Türkiye’nin çeşitli kentlerinde facebook, twitter gibi sosyal medya üzerinden örgütlenen gençlerin Kürtlere karşı eylemlerine tanıklık ettik.
Birilerinin ustaca bu eylemleri organize ettiği ortada.
Zaten hep öyle oldu.
Kurt puslu havayı, Derin Devlet de kaosu sever.
Ahmet Altan dün Taraf’taki köşesinde gidişattan endişeli olduğunu ifade etmişti.
Haklı, çünkü Ankara da tavrını sertleştirmiş durumda.
Ancak Ankara’nın bir avantajı var, bizden daha fazla istihbarata sahip.
Gerek Cumhurbaşkanı Gül’ün, gerekse Başbakan Erdoğan’ın açıklamalarında, tavırlarında toplumsal çatışma endişesi taşıdıklarına ilişkin bir işaret yok.
Bizim somut olarak gördüğümüz gerilimden endişe duysalar, bu durum açıklamalarına yansırdı mutlaka.
Güvenlik güçlerinin duruma hakim olup büyük bir çatışmaya izin vermeyeceğine inanıyor olmalılar.
Siyasetin dili, toplumsal çatışmaya ortam hazırlıyor aslında.

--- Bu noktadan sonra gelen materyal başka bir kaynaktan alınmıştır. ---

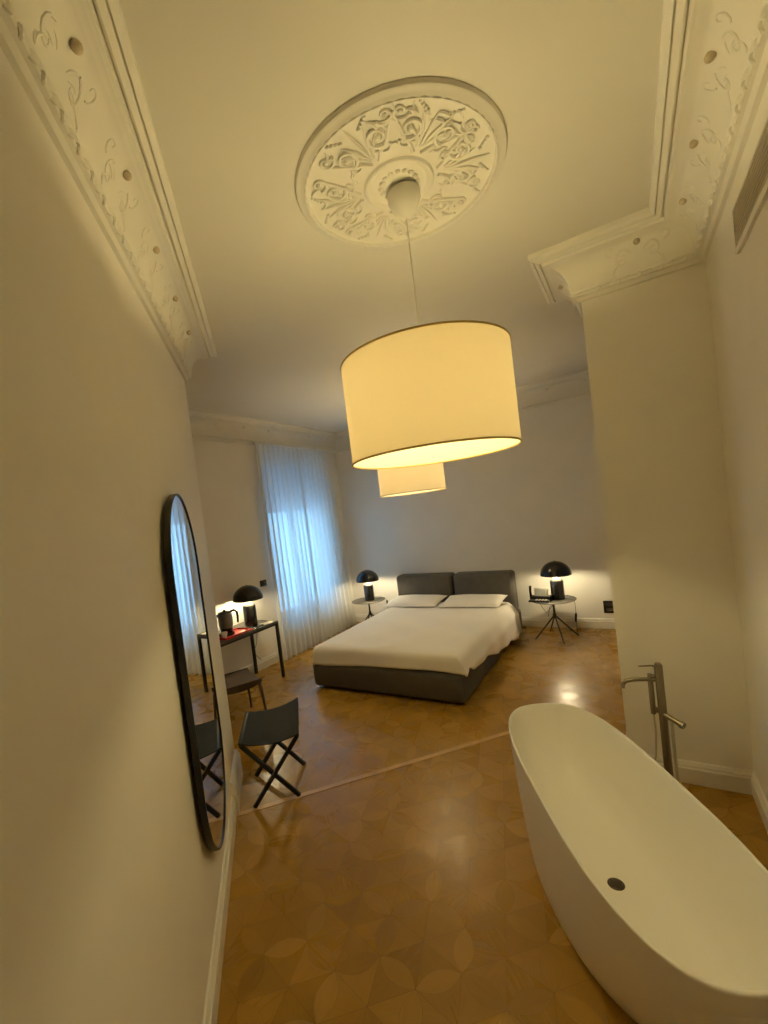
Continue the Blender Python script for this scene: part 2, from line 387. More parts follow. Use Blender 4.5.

Kullanılan dil, çatışma dili.
Bu dilin beslediği bir atmosfer aslında Ahmet Altan’ın endişesini haklı çıkarıyor.
Ancak Kahramanmaraş, Çorum hatta Sivas örneklerine baktığımızda farklı gruplara yönelik kıyım faaliyetlerinin genellikle devlet tarafından organize edildiğini, desteklendiğini veya en azından görmezden gelindiğini görüyoruz.
1 Mayıs’tan 16 Mart’a uzanan katliam zincirinde Derin Devlet’in parmak izlerini buluyoruz.
Bu olayların üzerine neden gidilmediğini, Hakimler ve Savcılar Kurulu’na neden dokundurulmak istenmediğini çok daha iyi anlıyoruz.
Bugün bu yapılanmanın en azından savunmaya geçtiği, hukukun kimi yanlış uygulamalara rağmen öne çıktığını görüyoruz.
Silvan’daki 13 kaybın ardından yargının devreye sokulması bunun en açık örneği.
Dağlıca ve Aktütün’de ortadaki somut delillere rağmen böyle bir uygulamaya gidilmemişti.
Dönemin Genelkurmay Başkanı Orgeneral İlker Başbuğ bu baskınların soruşturulacağı sözü vermişti ama kamuoyuna verilen bu söz tutulmadı ne yazık ki.
Bu gelişme Derin Devlet unsurlarının bildiklerini okumasına imkan verdi.
Bugün hukukun devreye girmesi, sorumlulardan yargı önünde hesap sorulması kaos plancıları için kötü bir haber.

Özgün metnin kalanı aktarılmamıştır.